--- Start RECORDED DATA ---
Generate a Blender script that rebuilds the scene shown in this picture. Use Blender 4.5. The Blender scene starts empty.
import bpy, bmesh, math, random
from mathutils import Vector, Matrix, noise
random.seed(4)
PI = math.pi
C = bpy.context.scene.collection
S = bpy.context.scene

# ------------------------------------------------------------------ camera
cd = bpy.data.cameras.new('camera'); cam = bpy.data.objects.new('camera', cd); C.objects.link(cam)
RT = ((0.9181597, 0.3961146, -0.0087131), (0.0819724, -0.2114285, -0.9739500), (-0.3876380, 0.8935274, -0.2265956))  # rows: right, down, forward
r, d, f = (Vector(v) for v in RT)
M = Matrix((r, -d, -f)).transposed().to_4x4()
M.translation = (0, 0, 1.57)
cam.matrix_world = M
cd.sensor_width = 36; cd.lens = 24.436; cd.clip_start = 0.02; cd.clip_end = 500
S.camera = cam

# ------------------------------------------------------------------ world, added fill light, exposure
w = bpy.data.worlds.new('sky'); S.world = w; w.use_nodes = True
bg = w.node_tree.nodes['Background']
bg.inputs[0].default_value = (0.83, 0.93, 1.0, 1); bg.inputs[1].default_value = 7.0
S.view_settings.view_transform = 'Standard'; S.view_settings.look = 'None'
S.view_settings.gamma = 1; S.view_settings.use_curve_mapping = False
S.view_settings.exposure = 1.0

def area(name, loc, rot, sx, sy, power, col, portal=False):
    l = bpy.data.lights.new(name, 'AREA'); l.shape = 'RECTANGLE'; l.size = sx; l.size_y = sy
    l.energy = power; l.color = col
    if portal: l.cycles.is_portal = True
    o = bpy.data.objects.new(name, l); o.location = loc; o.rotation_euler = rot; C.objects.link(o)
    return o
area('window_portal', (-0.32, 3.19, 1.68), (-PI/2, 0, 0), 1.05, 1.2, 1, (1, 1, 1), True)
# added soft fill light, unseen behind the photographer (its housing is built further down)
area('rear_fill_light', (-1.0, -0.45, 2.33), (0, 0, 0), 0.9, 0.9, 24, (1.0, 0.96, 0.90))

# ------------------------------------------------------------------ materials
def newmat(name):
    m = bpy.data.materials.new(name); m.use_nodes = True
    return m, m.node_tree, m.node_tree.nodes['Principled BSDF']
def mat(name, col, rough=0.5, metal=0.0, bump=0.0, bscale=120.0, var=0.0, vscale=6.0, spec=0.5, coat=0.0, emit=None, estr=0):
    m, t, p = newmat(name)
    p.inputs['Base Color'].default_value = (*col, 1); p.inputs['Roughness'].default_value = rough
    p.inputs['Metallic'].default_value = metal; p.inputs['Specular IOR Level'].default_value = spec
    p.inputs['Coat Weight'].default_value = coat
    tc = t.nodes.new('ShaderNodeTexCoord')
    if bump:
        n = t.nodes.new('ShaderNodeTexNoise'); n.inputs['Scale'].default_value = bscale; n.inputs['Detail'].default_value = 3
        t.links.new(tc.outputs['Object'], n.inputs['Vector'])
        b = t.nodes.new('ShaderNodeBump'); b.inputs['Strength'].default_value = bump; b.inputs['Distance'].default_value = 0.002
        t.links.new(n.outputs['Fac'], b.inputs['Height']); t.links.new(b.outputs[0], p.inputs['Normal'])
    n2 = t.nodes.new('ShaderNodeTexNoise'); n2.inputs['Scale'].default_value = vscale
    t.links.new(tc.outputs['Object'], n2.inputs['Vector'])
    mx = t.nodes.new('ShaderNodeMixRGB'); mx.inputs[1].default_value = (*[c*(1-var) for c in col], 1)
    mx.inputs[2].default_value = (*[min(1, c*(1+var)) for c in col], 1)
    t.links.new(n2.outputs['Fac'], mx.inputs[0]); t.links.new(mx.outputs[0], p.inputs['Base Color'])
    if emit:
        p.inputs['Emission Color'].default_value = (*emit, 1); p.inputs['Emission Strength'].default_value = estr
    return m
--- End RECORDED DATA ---
__EXERCISE REQUIREMENTS__. Copy every line of the material, please, keeping it exactly the same.

__ANSWER TO THE TASK__.
Generate a Blender script that rebuilds the scene shown in this picture. Use Blender 4.5. The Blender scene starts empty.
import bpy, bmesh, math, random
from mathutils import Vector, Matrix, noise
random.seed(4)
PI = math.pi
C = bpy.context.scene.collection
S = bpy.context.scene

# ------------------------------------------------------------------ camera
cd = bpy.data.cameras.new('camera'); cam = bpy.data.objects.new('camera', cd); C.objects.link(cam)
RT = ((0.9181597, 0.3961146, -0.0087131), (0.0819724, -0.2114285, -0.9739500), (-0.3876380, 0.8935274, -0.2265956))  # rows: right, down, forward
r, d, f = (Vector(v) for v in RT)
M = Matrix((r, -d, -f)).transposed().to_4x4()
M.translation = (0, 0, 1.57)
cam.matrix_world = M
cd.sensor_width = 36; cd.lens = 24.436; cd.clip_start = 0.02; cd.clip_end = 500
S.camera = cam

# ------------------------------------------------------------------ world, added fill light, exposure
w = bpy.data.worlds.new('sky'); S.world = w; w.use_nodes = True
bg = w.node_tree.nodes['Background']
bg.inputs[0].default_value = (0.83, 0.93, 1.0, 1); bg.inputs[1].default_value = 7.0
S.view_settings.view_transform = 'Standard'; S.view_settings.look = 'None'
S.view_settings.gamma = 1; S.view_settings.use_curve_mapping = False
S.view_settings.exposure = 1.0

def area(name, loc, rot, sx, sy, power, col, portal=False):
    l = bpy.data.lights.new(name, 'AREA'); l.shape = 'RECTANGLE'; l.size = sx; l.size_y = sy
    l.energy = power; l.color = col
    if portal: l.cycles.is_portal = True
    o = bpy.data.objects.new(name, l); o.location = loc; o.rotation_euler = rot; C.objects.link(o)
    return o
area('window_portal', (-0.32, 3.19, 1.68), (-PI/2, 0, 0), 1.05, 1.2, 1, (1, 1, 1), True)
# added soft fill light, unseen behind the photographer (its housing is built further down)
area('rear_fill_light', (-1.0, -0.45, 2.33), (0, 0, 0), 0.9, 0.9, 24, (1.0, 0.96, 0.90))

# ------------------------------------------------------------------ materials
def newmat(name):
    m = bpy.data.materials.new(name); m.use_nodes = True
    return m, m.node_tree, m.node_tree.nodes['Principled BSDF']
def mat(name, col, rough=0.5, metal=0.0, bump=0.0, bscale=120.0, var=0.0, vscale=6.0, spec=0.5, coat=0.0, emit=None, estr=0):
    m, t, p = newmat(name)
    p.inputs['Base Color'].default_value = (*col, 1); p.inputs['Roughness'].default_value = rough
    p.inputs['Metallic'].default_value = metal; p.inputs['Specular IOR Level'].default_value = spec
    p.inputs['Coat Weight'].default_value = coat
    tc = t.nodes.new('ShaderNodeTexCoord')
    if bump:
        n = t.nodes.new('ShaderNodeTexNoise'); n.inputs['Scale'].default_value = bscale; n.inputs['Detail'].default_value = 3
        t.links.new(tc.outputs['Object'], n.inputs['Vector'])
        b = t.nodes.new('ShaderNodeBump'); b.inputs['Strength'].default_value = bump; b.inputs['Distance'].default_value = 0.002
        t.links.new(n.outputs['Fac'], b.inputs['Height']); t.links.new(b.outputs[0], p.inputs['Normal'])
    n2 = t.nodes.new('ShaderNodeTexNoise'); n2.inputs['Scale'].default_value = vscale
    t.links.new(tc.outputs['Object'], n2.inputs['Vector'])
    mx = t.nodes.new('ShaderNodeMixRGB'); mx.inputs[1].default_value = (*[c*(1-var) for c in col], 1)
    mx.inputs[2].default_value = (*[min(1, c*(1+var)) for c in col], 1)
    t.links.new(n2.outputs['Fac'], mx.inputs[0]); t.links.new(mx.outputs[0], p.inputs['Base Color'])
    if emit:
        p.inputs['Emission Color'].default_value = (*emit, 1); p.inputs['Emission Strength'].default_value = estr
    return m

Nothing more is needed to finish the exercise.